Each of the mattresses they make is distinct to the creative style of each of the weaver. Not one mattress is similar.
“Each one of us learned the art of weaving from our mothers. They too learned the art from our grandmothers,” 56-year-old Eileen Sumala said.
Sumala said the weaving of the banig, baskets, nets and containers is always part of the traditional art of the Bukidnon-Tagolwanen tribe.
“Weaving is always part of me and now I am teaching my daughter how to weave,” said Sumala who learned weaving from her mother when she was still 12-years-old.
Sumala said as she weaves each of the sodsod grasses into a banig, she would always think about the relationship of their tribe to nature.
She said the mountains land, stars and flowers designs they weave are part of the nature they have experienced.
Sumala said weaving has been a tradition of the Bukidnon-Tagolwanen tribe but was nearly forgotten when prices of the mats dropped to almost nothing.
“I used to walk seven kilometers to Malaybalay to sell my banigs and they only buy it cheap,” Sumala narrated.

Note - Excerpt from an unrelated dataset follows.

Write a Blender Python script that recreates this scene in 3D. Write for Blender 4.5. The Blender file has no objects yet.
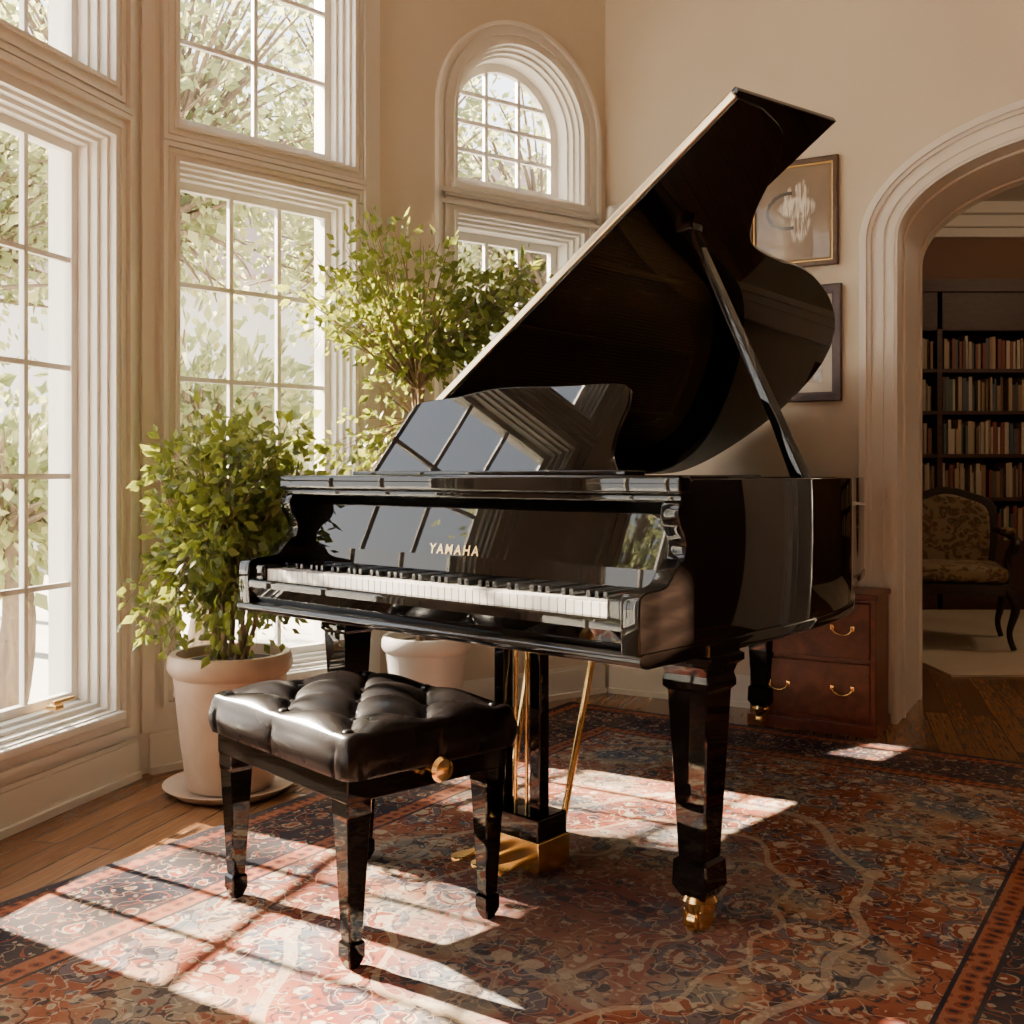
import bpy, bmesh, math, random
import numpy as np
from mathutils import Vector, Matrix
random.seed(7); rng=np.random.default_rng(7)
SC=bpy.context.scene; COL=SC.collection
H=1.08
# ---------------- materials ----------------
def newmat(name):
    m=bpy.data.materials.new(name); m.use_nodes=True
    nt=m.node_tree; b=nt.nodes['Principled BSDF']; return m,nt,b
def setb(b,**k):
    for n,v in k.items():
        n=n.replace('_',' ')
        s=b.inputs[n]
        s.default_value=(v+(1,) if isinstance(v,tuple) and len(v)==3 and s.type=='RGBA' else v)
def simple(name,col,rough=.5,metal=0,**k):
    m,nt,b=newmat(name); setb(b,Base_Color=col,Roughness=rough,Metallic=metal,**k); return m
def MA(nt,op,a,b=None,c=None):
    n=nt.nodes.new('ShaderNodeMath'); n.operation=op
    for i,v in enumerate((a,b,c)):
        if v is None: continue
        if isinstance(v,(int,float)): n.inputs[i].default_value=v
        else: nt.links.new(v,n.inputs[i])
    return n.outputs[0]
def MIX(nt,f,a,b,mode='MIX'):
    n=nt.nodes.new('ShaderNodeMix'); n.data_type='RGBA'; n.blend_type=mode
    for i,v in ((0,f),(6,a),(7,b)):
        if isinstance(v,(int,float)): n.inputs[i].default_value=v
        elif isinstance(v,tuple): n.inputs[i].default_value=v if len(v)==4 else v+(1,)
        else: nt.links.new(v,n.inputs[i])
    return n.outputs[2]
def RAMP(nt,f,stops,interp='LINEAR'):
    n=nt.nodes.new('ShaderNodeValToRGB'); n.color_ramp.interpolation=interp
    e=n.color_ramp.elements
    while len(e)<len(stops): e.new(.5)
    for i,(p,c) in enumerate(stops):
        e[i].position=p; e[i].color=(c,c,c,1) if isinstance(c,(int,float)) else tuple(c)+(1,)
    if f is not None: nt.links.new(f,n.inputs[0])
    return n.outputs[0]
def TC(nt,out='Object'):
    n=nt.nodes.new('ShaderNodeTexCoord'); return n.outputs[out]
def NOISE(nt,vec,scale,detail=3,dist=0):
    n=nt.nodes.new('ShaderNodeTexNoise'); n.inputs['Scale'].default_value=scale
    n.inputs['Detail'].default_value=detail; n.inputs['Distortion'].default_value=dist
    if vec is not None: nt.links.new(vec,n.inputs['Vector'])
    return n
def VOR(nt,vec,scale,feature='F1',rand=1):
    n=nt.nodes.new('ShaderNodeTexVoronoi'); n.feature=feature; n.inputs['Scale'].default_value=scale
    n.inputs['Randomness'].default_value=rand
    nt.links.new(vec,n.inputs['Vector']); return n
def MAPP(nt,vec,scale=(1,1,1),rot=(0,0,0),loc=(0,0,0)):
    n=nt.nodes.new('ShaderNodeMapping'); nt.links.new(vec,n.inputs[0])
    n.inputs['Scale'].default_value=scale; n.inputs['Rotation'].default_value=rot; n.inputs['Location'].default_value=loc
    return n.outputs[0]
def BUMP(nt,b,h,strength=.2,dist=.01):
    n=nt.nodes.new('ShaderNodeBump'); n.inputs['Strength'].default_value=strength; n.inputs['Distance'].default_value=dist
    nt.links.new(h,n.inputs['Height']); nt.links.new(n.outputs[0],b.inputs['Normal'])

def paint(name,c1,c2,rough=.6):
    m,nt,b=newmat(name); n=NOISE(nt,TC(nt),1.7,4)
    nt.links.new(RAMP(nt,n.outputs[0],[(.3,c1),(.7,c2)]),b.inputs['Base Color']); setb(b,Roughness=rough)
    n2=NOISE(nt,TC(nt),180,2); BUMP(nt,b,n2.outputs[0],.08,.002); return m
M_wall=paint('wall_paint_beige',(.66,.575,.455),(.70,.615,.495),.7)
M_trim=paint('trim_paint_cream',(.82,.785,.71),(.86,.825,.755),.4)
M_ceil=paint('ceiling_paint',(.72,.68,.60),(.76,.72,.64),.8)
M_black=simple('black_lacquer',(.004,.0035,.003),.02)
M_satin=simple('black_satin',(.01,.009,.008),.22)
M_brass=simple('brass',(.95,.64,.26),.18,1.0)
M_brass2=simple('brass_hinge',(1,.82,.52),.25,1.0)
M_ivory=simple('white_key',(.86,.83,.76),.18)
M_ebony=simple('black_key',(.012,.012,.012),.2)
M_felt=simple('red_felt',(.25,.02,.02),.9)
M_gold=simple('iron_plate_gold',(.75,.48,.16),.35,.8)
M_steel=simple('string_steel',(.7,.65,.55),.25,1.0)
def wood(name,c1,c2,scale=(1,12,12),rough=.3):
    m,nt,b=newmat(name); v=MAPP(nt,TC(nt),scale)
    n=NOISE(nt,v,4,6,1.0); nt.links.new(RAMP(nt,n.outputs[0],[(.3,c1),(.7,c2)]),b.inputs['Base Color']); setb(b,Roughness=rough); return m
M_spruce=wood('spruce_soundboard',(.62,.36,.14),(.72,.45,.2))
M_mahog=wood('mahogany',(.10,.022,.010),(.22,.055,.026),(3,3,14),.28)
M_dark=wood('dark_walnut',(.014,.007,.004),(.032,.016,.010),(3,3,14),.55)
M_darkwall=wood('dark_unseen_walls',(.04,.02,.012),(.08,.042,.025),(2,2,10),.4)  # invented dark finish for the unseen walls, cuts bounce and deepens contrast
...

She said city folks buy their banigs as low as P300 or worse exchange them for a couple of sardine cans.
Sumala said with no clear incentive, many of the Tagolwanen women stopped making banigs and baskets.
This was the situation that Lorielinda Bella Marte, a community organizer, found more than seven years ago.
Marte said she was impressed by the mattress that was given to her as a wedding gift that she went looking who weaved the beautiful banig.
“I found Nang Eileen to be the only Tagolwanen weaver left. The rest have stopped to practice the tradecraft,” Marte said.
Marte said she found from Sumala that the other weavers stopped because of low prices of their products.
She said she designed a scheme that buyers have to pay a high price for the products weaved by the Tagolwanen women.
“What the buyers do not understand is that each of the product are unique and each have individual imprints of the weaver,” Marte said.
Marte said she was able to convince the other weavers to go back working — from Sumala to now 80 weavers working.
She said the women have organized themselves into an association—Tagolwanen Women Weavers Association—to avail of government assistance.
Marte said the women have wisely use social media to reach out to potential clients.
“They now have a website, Facebook account and Instagram,” said Marte who now chairs the Tagolwanen Women Weavers Association.
Sumala said she is happy with how things turned out for them.
She said from her earnings, she was able to send a son to school. The boy graduated as a new teacher last March.